§ Task requirements
Copy each line that has the string "Write" somewhere in it.

§ Data supplied
======

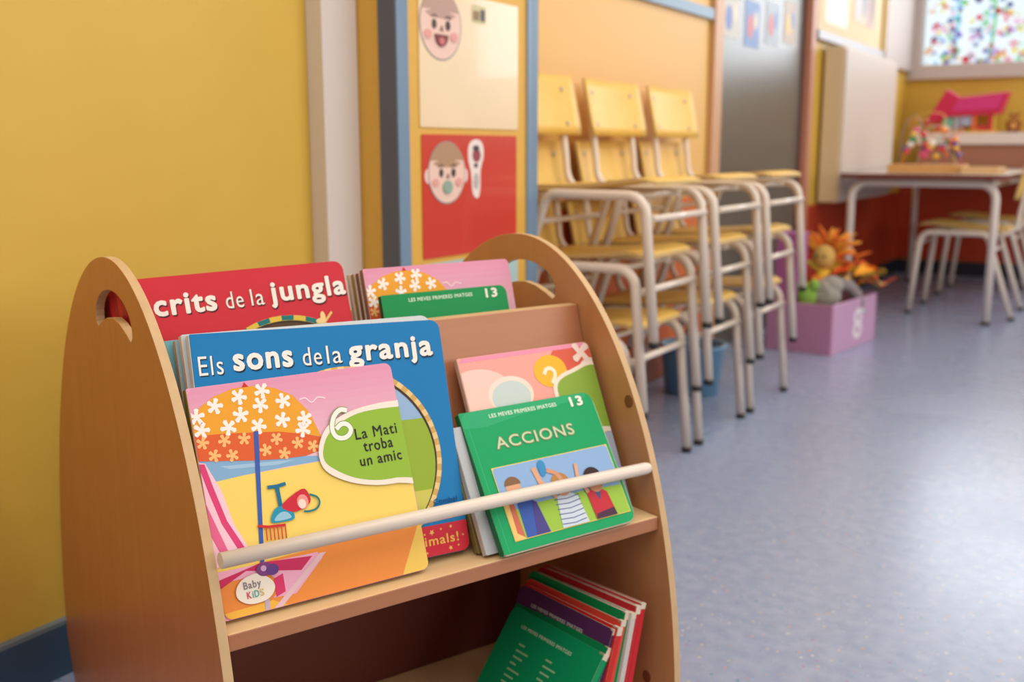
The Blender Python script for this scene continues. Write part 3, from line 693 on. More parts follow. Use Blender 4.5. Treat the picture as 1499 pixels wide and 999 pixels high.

======

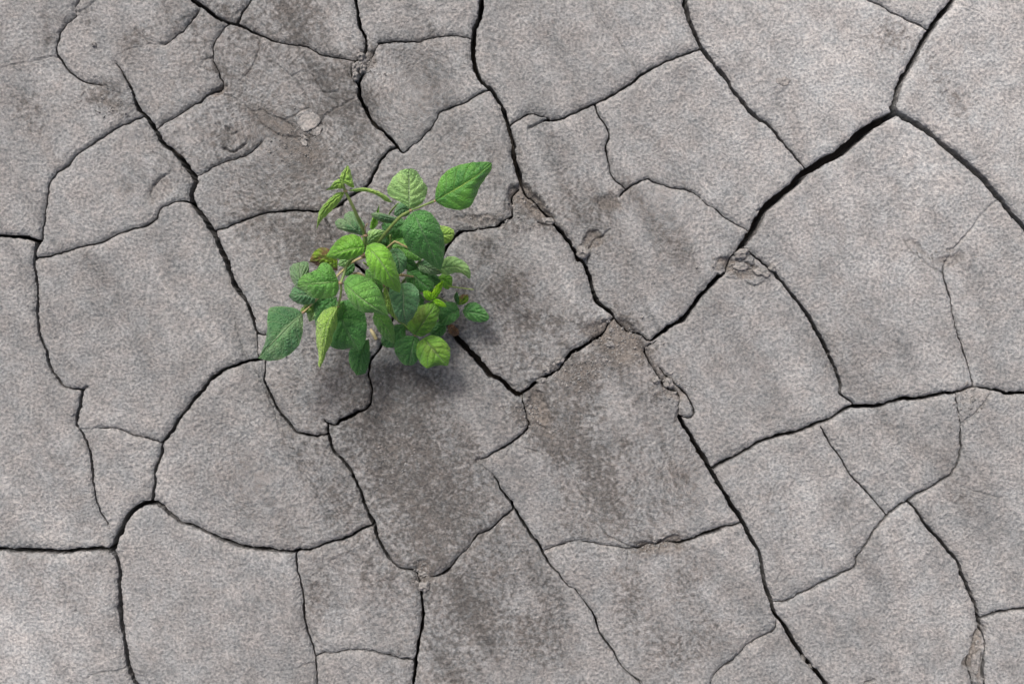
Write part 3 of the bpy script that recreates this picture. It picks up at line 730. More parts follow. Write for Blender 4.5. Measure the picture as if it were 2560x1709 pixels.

======

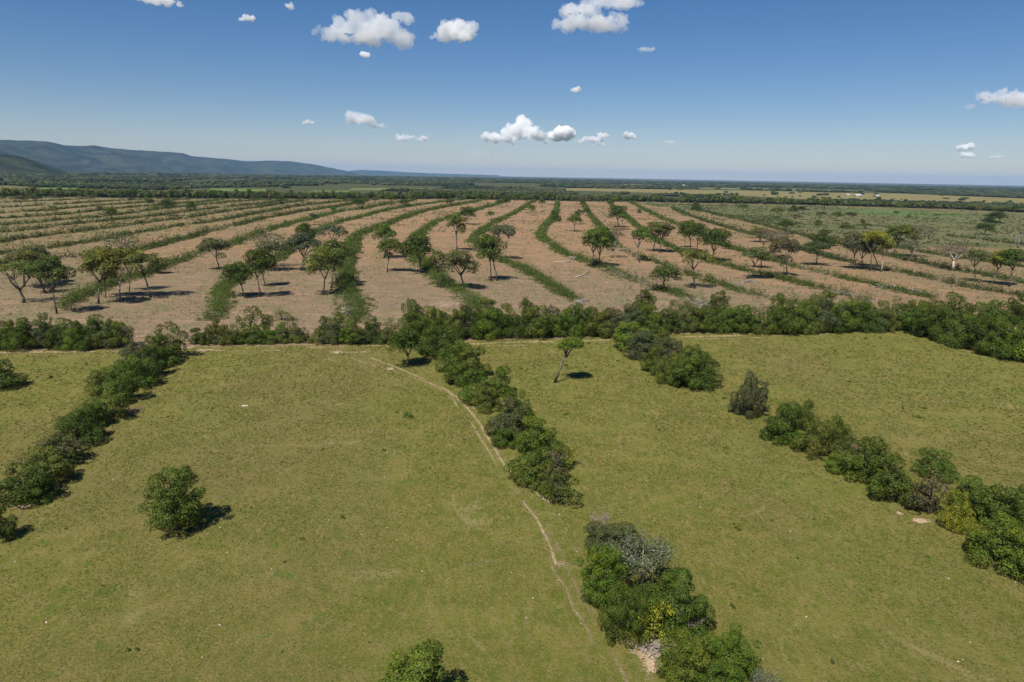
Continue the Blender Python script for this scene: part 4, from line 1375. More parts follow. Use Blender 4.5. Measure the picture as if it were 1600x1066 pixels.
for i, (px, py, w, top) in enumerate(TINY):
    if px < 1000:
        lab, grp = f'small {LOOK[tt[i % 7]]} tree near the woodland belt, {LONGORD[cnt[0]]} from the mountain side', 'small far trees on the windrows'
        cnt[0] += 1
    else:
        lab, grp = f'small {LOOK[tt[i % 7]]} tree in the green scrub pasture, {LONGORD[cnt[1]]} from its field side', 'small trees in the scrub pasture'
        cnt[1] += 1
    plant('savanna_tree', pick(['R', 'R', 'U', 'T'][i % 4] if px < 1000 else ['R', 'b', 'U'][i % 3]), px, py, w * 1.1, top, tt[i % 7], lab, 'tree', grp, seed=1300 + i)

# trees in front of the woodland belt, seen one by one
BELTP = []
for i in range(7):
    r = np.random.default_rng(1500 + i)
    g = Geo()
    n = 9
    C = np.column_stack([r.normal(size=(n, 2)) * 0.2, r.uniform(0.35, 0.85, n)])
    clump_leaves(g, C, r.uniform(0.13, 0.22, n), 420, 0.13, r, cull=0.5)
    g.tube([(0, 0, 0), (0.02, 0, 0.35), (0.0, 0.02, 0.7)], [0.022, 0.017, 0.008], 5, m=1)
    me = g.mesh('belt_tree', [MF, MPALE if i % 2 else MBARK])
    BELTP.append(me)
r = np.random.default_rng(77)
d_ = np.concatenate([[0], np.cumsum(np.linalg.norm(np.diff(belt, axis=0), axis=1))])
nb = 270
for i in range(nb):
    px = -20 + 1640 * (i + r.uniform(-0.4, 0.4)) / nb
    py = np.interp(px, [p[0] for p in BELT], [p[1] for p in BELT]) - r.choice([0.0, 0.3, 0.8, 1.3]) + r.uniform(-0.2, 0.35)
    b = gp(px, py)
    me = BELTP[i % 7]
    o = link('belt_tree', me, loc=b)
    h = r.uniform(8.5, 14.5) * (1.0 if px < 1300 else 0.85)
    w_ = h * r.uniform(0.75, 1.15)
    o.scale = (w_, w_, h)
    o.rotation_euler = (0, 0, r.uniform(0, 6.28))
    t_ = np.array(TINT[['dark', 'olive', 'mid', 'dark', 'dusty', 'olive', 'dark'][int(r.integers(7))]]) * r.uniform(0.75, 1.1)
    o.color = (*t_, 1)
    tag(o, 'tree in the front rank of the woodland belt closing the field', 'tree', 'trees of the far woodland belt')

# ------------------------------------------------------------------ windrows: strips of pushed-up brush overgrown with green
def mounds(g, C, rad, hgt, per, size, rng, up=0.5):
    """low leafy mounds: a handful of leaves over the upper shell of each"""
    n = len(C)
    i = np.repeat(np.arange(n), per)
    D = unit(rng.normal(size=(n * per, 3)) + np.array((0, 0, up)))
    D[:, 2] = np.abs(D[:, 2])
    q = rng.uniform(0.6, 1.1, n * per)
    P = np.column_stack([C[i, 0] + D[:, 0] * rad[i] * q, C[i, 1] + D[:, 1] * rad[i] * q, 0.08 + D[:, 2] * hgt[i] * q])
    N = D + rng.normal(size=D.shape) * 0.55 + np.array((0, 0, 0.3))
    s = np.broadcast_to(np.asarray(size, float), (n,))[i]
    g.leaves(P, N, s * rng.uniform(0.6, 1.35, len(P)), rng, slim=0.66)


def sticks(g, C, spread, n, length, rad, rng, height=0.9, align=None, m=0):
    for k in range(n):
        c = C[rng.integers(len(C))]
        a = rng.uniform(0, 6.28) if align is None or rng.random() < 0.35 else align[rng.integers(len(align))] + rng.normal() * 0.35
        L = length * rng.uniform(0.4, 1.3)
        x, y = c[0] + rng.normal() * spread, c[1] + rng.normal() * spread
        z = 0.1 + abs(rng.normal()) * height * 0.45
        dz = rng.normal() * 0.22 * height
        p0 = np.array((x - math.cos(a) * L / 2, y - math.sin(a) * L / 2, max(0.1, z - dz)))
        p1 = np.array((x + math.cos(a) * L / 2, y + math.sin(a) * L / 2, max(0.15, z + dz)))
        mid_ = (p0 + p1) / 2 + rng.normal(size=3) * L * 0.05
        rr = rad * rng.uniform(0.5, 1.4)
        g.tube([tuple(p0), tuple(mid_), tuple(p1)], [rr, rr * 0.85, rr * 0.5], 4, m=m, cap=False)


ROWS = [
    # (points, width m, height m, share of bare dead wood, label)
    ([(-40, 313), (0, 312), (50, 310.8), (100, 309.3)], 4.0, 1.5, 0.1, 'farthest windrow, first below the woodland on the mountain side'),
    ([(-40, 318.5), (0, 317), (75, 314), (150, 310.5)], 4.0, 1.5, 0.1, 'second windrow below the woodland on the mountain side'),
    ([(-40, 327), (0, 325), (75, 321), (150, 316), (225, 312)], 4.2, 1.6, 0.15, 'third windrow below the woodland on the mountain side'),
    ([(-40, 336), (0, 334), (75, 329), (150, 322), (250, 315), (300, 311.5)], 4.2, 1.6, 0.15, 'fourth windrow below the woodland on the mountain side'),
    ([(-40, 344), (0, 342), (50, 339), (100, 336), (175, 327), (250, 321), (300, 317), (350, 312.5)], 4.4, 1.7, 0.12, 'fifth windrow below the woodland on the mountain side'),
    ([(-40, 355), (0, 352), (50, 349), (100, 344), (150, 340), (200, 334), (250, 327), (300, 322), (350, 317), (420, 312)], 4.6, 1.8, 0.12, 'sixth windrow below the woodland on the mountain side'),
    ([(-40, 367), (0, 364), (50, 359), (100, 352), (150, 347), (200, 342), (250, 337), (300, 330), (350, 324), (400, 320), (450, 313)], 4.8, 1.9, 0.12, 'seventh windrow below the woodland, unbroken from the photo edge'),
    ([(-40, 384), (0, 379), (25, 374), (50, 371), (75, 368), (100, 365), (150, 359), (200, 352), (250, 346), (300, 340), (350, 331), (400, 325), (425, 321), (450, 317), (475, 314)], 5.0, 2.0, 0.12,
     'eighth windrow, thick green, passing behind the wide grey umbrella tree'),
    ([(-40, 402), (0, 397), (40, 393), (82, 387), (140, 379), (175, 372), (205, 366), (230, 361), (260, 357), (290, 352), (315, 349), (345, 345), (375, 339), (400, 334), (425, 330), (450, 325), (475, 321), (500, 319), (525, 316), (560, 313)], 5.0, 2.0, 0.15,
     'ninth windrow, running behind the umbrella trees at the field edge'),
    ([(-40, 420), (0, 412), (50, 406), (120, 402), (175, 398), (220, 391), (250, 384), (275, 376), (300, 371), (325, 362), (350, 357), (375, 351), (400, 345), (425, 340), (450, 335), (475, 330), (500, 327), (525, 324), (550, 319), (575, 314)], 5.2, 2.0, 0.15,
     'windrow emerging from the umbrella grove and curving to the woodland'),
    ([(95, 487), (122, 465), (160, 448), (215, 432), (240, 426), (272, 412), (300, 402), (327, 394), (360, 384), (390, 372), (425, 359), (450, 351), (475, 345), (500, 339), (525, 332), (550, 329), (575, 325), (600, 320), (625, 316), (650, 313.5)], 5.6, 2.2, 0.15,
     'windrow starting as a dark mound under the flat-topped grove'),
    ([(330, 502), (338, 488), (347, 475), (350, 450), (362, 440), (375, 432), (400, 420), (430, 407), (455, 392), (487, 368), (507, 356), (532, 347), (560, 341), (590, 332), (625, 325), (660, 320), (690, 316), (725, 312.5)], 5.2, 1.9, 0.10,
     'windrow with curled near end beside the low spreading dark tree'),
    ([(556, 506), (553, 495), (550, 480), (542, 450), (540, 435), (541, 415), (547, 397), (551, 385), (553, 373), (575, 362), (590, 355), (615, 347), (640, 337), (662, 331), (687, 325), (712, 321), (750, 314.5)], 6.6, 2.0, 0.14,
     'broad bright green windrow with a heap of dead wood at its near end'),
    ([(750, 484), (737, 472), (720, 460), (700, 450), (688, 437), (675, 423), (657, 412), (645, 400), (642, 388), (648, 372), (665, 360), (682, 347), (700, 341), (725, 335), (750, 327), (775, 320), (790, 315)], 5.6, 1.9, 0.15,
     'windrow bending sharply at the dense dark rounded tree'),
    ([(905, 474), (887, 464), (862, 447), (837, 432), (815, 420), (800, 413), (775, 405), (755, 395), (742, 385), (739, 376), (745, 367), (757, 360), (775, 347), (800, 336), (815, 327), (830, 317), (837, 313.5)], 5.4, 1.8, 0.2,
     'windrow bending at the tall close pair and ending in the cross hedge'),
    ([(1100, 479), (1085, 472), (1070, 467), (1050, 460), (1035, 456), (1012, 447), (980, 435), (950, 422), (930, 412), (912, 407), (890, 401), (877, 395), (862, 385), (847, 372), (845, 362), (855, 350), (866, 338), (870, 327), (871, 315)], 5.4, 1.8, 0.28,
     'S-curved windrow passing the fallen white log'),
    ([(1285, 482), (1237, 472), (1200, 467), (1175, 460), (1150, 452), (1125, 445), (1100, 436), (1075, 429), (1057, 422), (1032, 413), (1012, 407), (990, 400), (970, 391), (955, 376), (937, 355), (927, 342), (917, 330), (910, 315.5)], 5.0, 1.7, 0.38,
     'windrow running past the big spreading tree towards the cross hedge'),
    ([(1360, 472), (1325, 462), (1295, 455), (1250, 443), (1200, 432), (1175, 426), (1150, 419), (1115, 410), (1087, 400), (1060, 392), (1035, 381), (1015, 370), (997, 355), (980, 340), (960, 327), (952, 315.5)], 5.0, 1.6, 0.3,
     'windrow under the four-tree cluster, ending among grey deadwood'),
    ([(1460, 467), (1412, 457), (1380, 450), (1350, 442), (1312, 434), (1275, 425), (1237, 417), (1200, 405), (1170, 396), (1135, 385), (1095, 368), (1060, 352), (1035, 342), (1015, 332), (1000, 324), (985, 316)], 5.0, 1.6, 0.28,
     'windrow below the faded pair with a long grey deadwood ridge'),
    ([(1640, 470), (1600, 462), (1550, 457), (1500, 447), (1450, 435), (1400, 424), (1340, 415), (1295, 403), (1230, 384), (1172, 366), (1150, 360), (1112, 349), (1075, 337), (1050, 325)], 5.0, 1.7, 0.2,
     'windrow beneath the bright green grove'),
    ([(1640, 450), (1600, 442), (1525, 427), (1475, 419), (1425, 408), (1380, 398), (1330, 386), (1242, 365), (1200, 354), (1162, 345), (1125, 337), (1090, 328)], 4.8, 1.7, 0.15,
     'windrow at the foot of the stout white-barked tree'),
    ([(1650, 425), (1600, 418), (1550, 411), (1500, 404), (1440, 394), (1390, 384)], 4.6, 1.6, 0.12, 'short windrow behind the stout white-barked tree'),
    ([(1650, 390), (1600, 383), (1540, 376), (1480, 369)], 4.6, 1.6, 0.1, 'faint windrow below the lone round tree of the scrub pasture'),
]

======

§ Complete response
The Blender Python script for this scene continues. Write part 3, from line 693 on. More parts follow. Use Blender 4.5. Treat the picture as 1499 pixels wide and 999 pixels high.
Write part 3 of the bpy script that recreates this picture. It picks up at line 730. More parts follow. Write for Blender 4.5. Measure the picture as if it were 2560x1709 pixels.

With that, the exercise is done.